Fresh-hopped beers to get before they’re gone! (and this is by no means an exhaustive list)

- These ones you may be out of luck for as they came out last week:

Bomber Brewing’s East Van Smash – this is a fresh hopped version of their Single-Malt Single-Hop india session ale – SMaSH... get it?

Off the Rail fresh hop ale – available at the tasting room.

Hoyne’s Wolf Vine wet hopped pale ale – a seasonal favourite made from hops from Pender Island and Chilliwack hops farms.

- These ones are available right now - run, don't walk, to your nearest private beer store and grab what you can!!

Steamworks Hop Attack – Sartori Ranch Centennial hops teamed with an IPA from Steamworks.  This seasonal, dry hopped IPA’s ingredients are completely sourced within 500km of the Steamworks Brewery.
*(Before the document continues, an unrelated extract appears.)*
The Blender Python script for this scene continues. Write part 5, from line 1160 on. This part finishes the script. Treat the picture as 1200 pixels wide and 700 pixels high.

This collaboration beer is brewed using entirely BC hops and malts from BC hop grower Chris Sartori. Using fresh Centennial Hops, this vibrant, floral brew exudes a citrus, earthy aroma. Round that out with a pale and honey malt and a beautiful balance is created. 650 ml bottles wrapped in brown paper. 6%.

Persephone Harvest Pale Ale - made from cascade hops picked August 22nd. 5.8%.  650 ml bottles.

Persephone Harvest Golden Goddess Ale - I love it when someone wet-hops an ale other than an ipa or a pale ale!  Made with goldings hops picked August 23rd. 5%.  650 ml bottles

Bridge Brewing Red IPA - made with 500 lbs of locally-grown hops.  Magnum for smooth but intense bittering, nugget for zip and spiciness, cascade and centennial for a blast of floral, citrus and grapefruit aromas.  7%, 80 ibu, 650 ml bottles.

Postmark Brewing Fresh Hop Pale Ale - Fraser Valley chinook hops for a clean grassy aroma. 4.8%, 34 ibus. 650 ml bottles and on tap at the tasting room. 

- These are coming up - watch social media to find out exactly when they'll be available:

Big Rock Brewery Fresh Hop test series – two different versions available only at the brewery late September.

Powell Street Brewing Fresh Hop IPA - available October 2nd at the tasting room. 7%. 650 ml bottles will be available as well.